That's what makes English a Germanic language: it's descended from Proto-Germanic via a continuous chain of child acquisition. English doesn't have that relationship with any Romance language.
It does not? Not even in way longer timeframes?
Sorry, to clarify: English isn't
descended from any Romance language, any more than the Romance languages are descended from English. It does have a
common ancestor with the Romance languages, however: Proto–Indo-European, probably spoken some 7000 years ago in the vicinity of the Black Sea.
I always thought all modern languages using latin letters would have one common ancestor.
Hang on there: as noted above,
writing systems are totally unrelated to linguistic descent.

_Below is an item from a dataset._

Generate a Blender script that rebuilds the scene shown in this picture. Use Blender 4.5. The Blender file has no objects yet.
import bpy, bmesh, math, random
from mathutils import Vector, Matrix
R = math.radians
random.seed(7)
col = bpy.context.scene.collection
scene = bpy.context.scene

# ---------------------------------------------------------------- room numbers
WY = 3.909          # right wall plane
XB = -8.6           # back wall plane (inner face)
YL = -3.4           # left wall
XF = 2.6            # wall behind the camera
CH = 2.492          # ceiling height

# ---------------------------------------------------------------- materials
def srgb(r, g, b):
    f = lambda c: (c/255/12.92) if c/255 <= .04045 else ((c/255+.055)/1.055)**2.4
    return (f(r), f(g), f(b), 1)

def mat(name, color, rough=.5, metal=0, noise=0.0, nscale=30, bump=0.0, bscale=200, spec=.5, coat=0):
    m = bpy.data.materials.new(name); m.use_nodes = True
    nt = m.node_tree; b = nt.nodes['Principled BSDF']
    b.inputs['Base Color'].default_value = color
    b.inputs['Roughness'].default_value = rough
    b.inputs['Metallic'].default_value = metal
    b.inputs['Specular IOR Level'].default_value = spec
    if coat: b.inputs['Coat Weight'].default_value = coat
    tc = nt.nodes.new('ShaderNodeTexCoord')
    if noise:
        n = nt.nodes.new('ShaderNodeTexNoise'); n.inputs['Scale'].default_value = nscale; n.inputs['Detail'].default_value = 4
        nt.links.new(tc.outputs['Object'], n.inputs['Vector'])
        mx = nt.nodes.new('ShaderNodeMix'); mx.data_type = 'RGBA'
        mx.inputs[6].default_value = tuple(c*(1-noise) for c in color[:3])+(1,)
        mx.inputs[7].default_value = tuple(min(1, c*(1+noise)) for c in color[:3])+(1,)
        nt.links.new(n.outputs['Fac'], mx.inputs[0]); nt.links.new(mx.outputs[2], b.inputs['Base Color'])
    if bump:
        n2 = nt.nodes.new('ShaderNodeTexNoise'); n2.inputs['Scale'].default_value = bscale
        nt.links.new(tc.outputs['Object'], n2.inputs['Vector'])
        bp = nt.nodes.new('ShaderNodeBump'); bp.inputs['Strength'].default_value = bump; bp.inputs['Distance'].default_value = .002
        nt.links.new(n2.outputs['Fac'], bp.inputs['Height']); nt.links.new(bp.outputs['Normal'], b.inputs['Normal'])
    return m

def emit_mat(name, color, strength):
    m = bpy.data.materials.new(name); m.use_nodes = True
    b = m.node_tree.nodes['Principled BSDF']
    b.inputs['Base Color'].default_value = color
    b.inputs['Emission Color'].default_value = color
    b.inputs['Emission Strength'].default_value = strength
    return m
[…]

English has a fairly close common ancestor (less than 2000 years ago) with Yiddish, which is written in the Hebrew alphabet. It shares the more distant Indo-European ancestor with, for example, Russian (Cyrillic alphabet) and Persian (Arabic alphabet)—of course, that ancestor existed millennia before the Latin, Cyrillic, or Arabic alphabets were invented.
Meanwhile, another modern language using the Latin alphabet is Vietnamese, which is related to Cambodian and a bunch of other Southeast Asian languages I've never heard of.
Even more, I always thought all modern languages would have some common ancestor, some ancient language with probably different properties that we assign to languages now (i.e., something we may not call language today, but a form of communication).
This is highly controversial, and from the standpoint of linguistic data there's no good evidence for or against it.